==== GIVEN INFORMATION
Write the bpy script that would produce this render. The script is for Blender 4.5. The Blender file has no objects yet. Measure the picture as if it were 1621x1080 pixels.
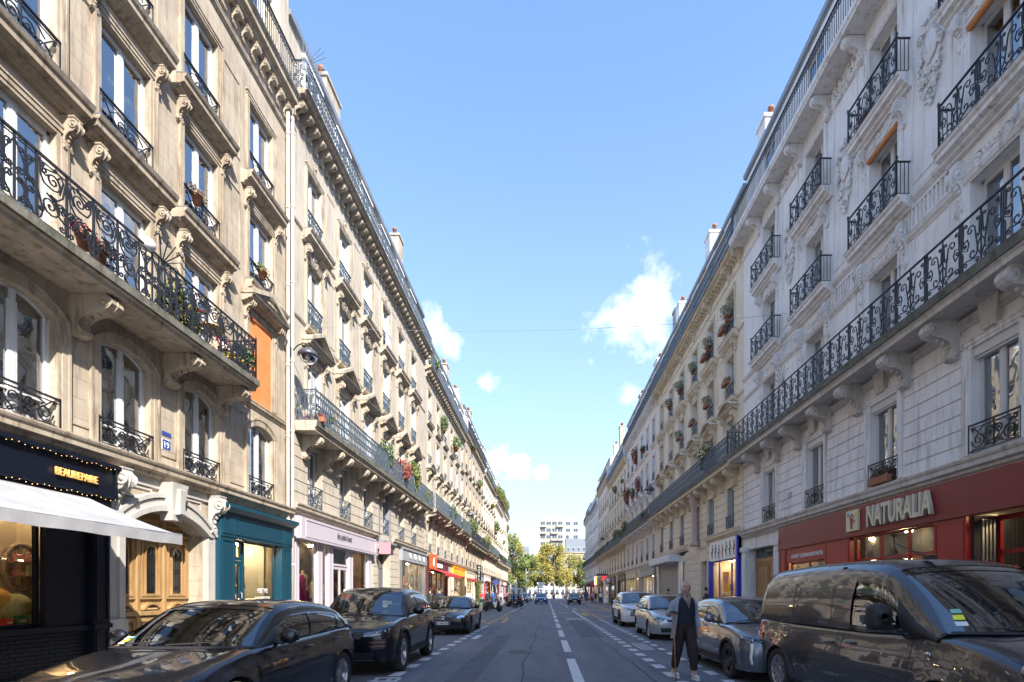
import bpy, bmesh, math, random
from math import sin, cos, pi, radians, sqrt, atan2
from mathutils import Vector, Matrix, bvhtree
random.seed(7)
S = bpy.context.scene
COL = S.collection
# ------------------------------------------------------------------ camera, world, sun, exposure
F = 830.0; VX, VY = 865.0, 940.0            # focal length and vanishing point, in photo pixels
cd = bpy.data.cameras.new('camera'); cam = bpy.data.objects.new('camera', cd); COL.objects.link(cam)
cam.location = (0, 0, 1.5); cam.rotation_euler = (radians(90), 0, 0)
cd.sensor_width = 36; cd.lens = 36*F/1621
cd.shift_x = -(VX-810.5)/1621; cd.shift_y = (VY-540)/1621
cd.clip_start = .05; cd.clip_end = 3000
S.camera = cam
S.render.resolution_x = 1024; S.render.resolution_y = 682
S.view_settings.view_transform = 'Standard'; S.view_settings.look = 'None'
S.view_settings.gamma = 1; S.view_settings.use_curve_mapping = False
S.view_settings.exposure = 2.58
SUN = Vector((.57, -.82, .81)).normalized()      # towards the sun
sl = bpy.data.lights.new('sun', 'SUN'); so = bpy.data.objects.new('sun', sl); COL.objects.link(so)
sl.energy = 1.98; sl.angle = radians(.5); sl.color = (1, .94, .86)
so.rotation_euler = SUN.to_track_quat('Z', 'Y').to_euler(); so.location = (20, -30, 60)
W = bpy.data.worlds.new('World'); S.world = W; W.use_nodes = True
nt = W.node_tree; nt.nodes.clear()
def N(t, typ, **kw):
    n = t.nodes.new(typ)
    for k, v in kw.items():
        if k == 'inp':
            for a, b in v.items(): n.inputs[a].default_value = b
        else: setattr(n, k, v)
    return n
def Lk(t, a, b): t.links.new(a, b)
def mathn(t, op, a, b=None, clamp=False):
    n = t.nodes.new('ShaderNodeMath'); n.operation = op; n.use_clamp = clamp
    for i, v in enumerate((a, b)):
        if v is None: continue
        if isinstance(v, (int, float)): n.inputs[i].default_value = v
        else: t.links.new(v, n.inputs[i])
    return n.outputs[0]
sky = N(nt, 'ShaderNodeTexSky', sky_type='NISHITA', sun_disc=False, sun_elevation=math.asin(SUN.z), sun_rotation=atan2(SUN.x, SUN.y),
        altitude=50, air_density=1.0, dust_density=0.7, ozone_density=1.6)
hs = N(nt, 'ShaderNodeHueSaturation', inp={'Saturation': 1.3}); Lk(nt, sky.outputs[0], hs.inputs['Color'])
tn = N(nt, 'ShaderNodeMix', data_type='RGBA', blend_type='MULTIPLY'); tn.inputs[0].default_value = 1; Lk(nt, hs.outputs[0], tn.inputs[6]); tn.inputs[7].default_value = (.98, .94, .96, 1)
bg = N(nt, 'ShaderNodeBackground', inp={"Strength": .0715}); Lk(nt, tn.outputs[2], bg.inputs[0])
tc = N(nt, 'ShaderNodeTexCoord')
ns = N(nt, 'ShaderNodeTexNoise', inp={'Scale': 14.0, 'Detail': 9.0, 'Roughness': .62, 'Distortion': .25}); Lk(nt, tc.outputs['Generated'], ns.inputs['Vector'])
ns2 = N(nt, 'ShaderNodeTexNoise', inp={'Scale': 34.0, 'Detail': 5.0, 'Roughness': .6}); Lk(nt, tc.outputs['Generated'], ns2.inputs['Vector'])
def dirpx(x, y): return Vector(((x-VX)/F, 1, (VY-y)/F)).normalized()
blobs = [(1022, 495, .062), (985, 525, .05), (1035, 525, .05), (1010, 550, .03), (998, 622, .018), (936, 572, .014), (688, 522, .024), (712, 545, .018), (770, 606, .018),
         (785, 728, .036), (812, 742, .026), (858, 748, .012), (745, 712, .03)]
dens = None
for bx_, by_, r in blobs:
    c = dirpx(bx_, by_)
    d = N(nt, 'ShaderNodeVectorMath', operation='DISTANCE'); Lk(nt, tc.outputs['Generated'], d.inputs[0]); d.inputs[1].default_value = c
    m = mathn(nt, 'SUBTRACT', 1.0, mathn(nt, 'DIVIDE', d.outputs['Value'], r*1.35))
    dens = m if dens is None else mathn(nt, 'MAXIMUM', dens, m)
# clouds elsewhere round the sky, of the same small scattered kind
for (ax, el, r) in [(40, 30, .1), (95, 24, .12), (130, 40, .09), (200, 22, .14), (240, 35, .1), (290, 20, .12), (325, 33, .08)]:
    c = Vector((sin(radians(ax))*cos(radians(el)), cos(radians(ax))*cos(radians(el)), sin(radians(el))))
    d = N(nt, 'ShaderNodeVectorMath', operation='DISTANCE'); Lk(nt, tc.outputs['Generated'], d.inputs[0]); d.inputs[1].default_value = c
    dens = mathn(nt, 'MAXIMUM', dens, mathn(nt, 'SUBTRACT', 1.0, mathn(nt, 'DIVIDE', d.outputs['Value'], r)))
dens = mathn(nt, 'MAXIMUM', dens, -1.0)
q = mathn(nt, 'ADD', mathn(nt, 'MULTIPLY', dens, 1.0), mathn(nt, 'MULTIPLY', mathn(nt, 'SUBTRACT', ns.outputs['Fac'], .5), 3.4))
q = mathn(nt, 'ADD', q, mathn(nt, 'MULTIPLY', mathn(nt, 'SUBTRACT', ns2.outputs['Fac'], .5), .9))
q = mathn(nt, 'MULTIPLY', mathn(nt, 'SUBTRACT', q, .08), .95, clamp=True)
q = mathn(nt, 'MULTIPLY', mathn(nt, 'POWER', q, 1.15), .93)
bc = N(nt, 'ShaderNodeBackground', inp={'Color': (.97, .98, 1, 1), 'Strength': .30})
sep = N(nt, 'ShaderNodeSeparateXYZ'); Lk(nt, tc.outputs['Generated'], sep.inputs[0])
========
**TASK BRIEF:** Copy all the data exactly as written, but skip any picture.

**FINISHED EXERCISE:**
Write the bpy script that would produce this render. The script is for Blender 4.5. The Blender file has no objects yet. Measure the picture as if it were 1621x1080 pixels.
import bpy, bmesh, math, random
from math import sin, cos, pi, radians, sqrt, atan2
from mathutils import Vector, Matrix, bvhtree
random.seed(7)
S = bpy.context.scene
COL = S.collection
# ------------------------------------------------------------------ camera, world, sun, exposure
F = 830.0; VX, VY = 865.0, 940.0            # focal length and vanishing point, in photo pixels
cd = bpy.data.cameras.new('camera'); cam = bpy.data.objects.new('camera', cd); COL.objects.link(cam)
cam.location = (0, 0, 1.5); cam.rotation_euler = (radians(90), 0, 0)
cd.sensor_width = 36; cd.lens = 36*F/1621
cd.shift_x = -(VX-810.5)/1621; cd.shift_y = (VY-540)/1621
cd.clip_start = .05; cd.clip_end = 3000
S.camera = cam
S.render.resolution_x = 1024; S.render.resolution_y = 682
S.view_settings.view_transform = 'Standard'; S.view_settings.look = 'None'
S.view_settings.gamma = 1; S.view_settings.use_curve_mapping = False
S.view_settings.exposure = 2.58
SUN = Vector((.57, -.82, .81)).normalized()      # towards the sun
sl = bpy.data.lights.new('sun', 'SUN'); so = bpy.data.objects.new('sun', sl); COL.objects.link(so)
sl.energy = 1.98; sl.angle = radians(.5); sl.color = (1, .94, .86)
so.rotation_euler = SUN.to_track_quat('Z', 'Y').to_euler(); so.location = (20, -30, 60)
W = bpy.data.worlds.new('World'); S.world = W; W.use_nodes = True
nt = W.node_tree; nt.nodes.clear()
def N(t, typ, **kw):
    n = t.nodes.new(typ)
    for k, v in kw.items():
        if k == 'inp':
            for a, b in v.items(): n.inputs[a].default_value = b
        else: setattr(n, k, v)
    return n
def Lk(t, a, b): t.links.new(a, b)
def mathn(t, op, a, b=None, clamp=False):
    n = t.nodes.new('ShaderNodeMath'); n.operation = op; n.use_clamp = clamp
    for i, v in enumerate((a, b)):
        if v is None: continue
        if isinstance(v, (int, float)): n.inputs[i].default_value = v
        else: t.links.new(v, n.inputs[i])
    return n.outputs[0]
sky = N(nt, 'ShaderNodeTexSky', sky_type='NISHITA', sun_disc=False, sun_elevation=math.asin(SUN.z), sun_rotation=atan2(SUN.x, SUN.y),
        altitude=50, air_density=1.0, dust_density=0.7, ozone_density=1.6)
hs = N(nt, 'ShaderNodeHueSaturation', inp={'Saturation': 1.3}); Lk(nt, sky.outputs[0], hs.inputs['Color'])
tn = N(nt, 'ShaderNodeMix', data_type='RGBA', blend_type='MULTIPLY'); tn.inputs[0].default_value = 1; Lk(nt, hs.outputs[0], tn.inputs[6]); tn.inputs[7].default_value = (.98, .94, .96, 1)
bg = N(nt, 'ShaderNodeBackground', inp={"Strength": .0715}); Lk(nt, tn.outputs[2], bg.inputs[0])
tc = N(nt, 'ShaderNodeTexCoord')
ns = N(nt, 'ShaderNodeTexNoise', inp={'Scale': 14.0, 'Detail': 9.0, 'Roughness': .62, 'Distortion': .25}); Lk(nt, tc.outputs['Generated'], ns.inputs['Vector'])
ns2 = N(nt, 'ShaderNodeTexNoise', inp={'Scale': 34.0, 'Detail': 5.0, 'Roughness': .6}); Lk(nt, tc.outputs['Generated'], ns2.inputs['Vector'])
def dirpx(x, y): return Vector(((x-VX)/F, 1, (VY-y)/F)).normalized()
blobs = [(1022, 495, .062), (985, 525, .05), (1035, 525, .05), (1010, 550, .03), (998, 622, .018), (936, 572, .014), (688, 522, .024), (712, 545, .018), (770, 606, .018),
         (785, 728, .036), (812, 742, .026), (858, 748, .012), (745, 712, .03)]
dens = None
for bx_, by_, r in blobs:
    c = dirpx(bx_, by_)
    d = N(nt, 'ShaderNodeVectorMath', operation='DISTANCE'); Lk(nt, tc.outputs['Generated'], d.inputs[0]); d.inputs[1].default_value = c
    m = mathn(nt, 'SUBTRACT', 1.0, mathn(nt, 'DIVIDE', d.outputs['Value'], r*1.35))
    dens = m if dens is None else mathn(nt, 'MAXIMUM', dens, m)
# clouds elsewhere round the sky, of the same small scattered kind
for (ax, el, r) in [(40, 30, .1), (95, 24, .12), (130, 40, .09), (200, 22, .14), (240, 35, .1), (290, 20, .12), (325, 33, .08)]:
    c = Vector((sin(radians(ax))*cos(radians(el)), cos(radians(ax))*cos(radians(el)), sin(radians(el))))
    d = N(nt, 'ShaderNodeVectorMath', operation='DISTANCE'); Lk(nt, tc.outputs['Generated'], d.inputs[0]); d.inputs[1].default_value = c
    dens = mathn(nt, 'MAXIMUM', dens, mathn(nt, 'SUBTRACT', 1.0, mathn(nt, 'DIVIDE', d.outputs['Value'], r)))
dens = mathn(nt, 'MAXIMUM', dens, -1.0)
q = mathn(nt, 'ADD', mathn(nt, 'MULTIPLY', dens, 1.0), mathn(nt, 'MULTIPLY', mathn(nt, 'SUBTRACT', ns.outputs['Fac'], .5), 3.4))
q = mathn(nt, 'ADD', q, mathn(nt, 'MULTIPLY', mathn(nt, 'SUBTRACT', ns2.outputs['Fac'], .5), .9))
q = mathn(nt, 'MULTIPLY', mathn(nt, 'SUBTRACT', q, .08), .95, clamp=True)
q = mathn(nt, 'MULTIPLY', mathn(nt, 'POWER', q, 1.15), .93)
bc = N(nt, 'ShaderNodeBackground', inp={'Color': (.97, .98, 1, 1), 'Strength': .30})
sep = N(nt, 'ShaderNodeSeparateXYZ'); Lk(nt, tc.outputs['Generated'], sep.inputs[0])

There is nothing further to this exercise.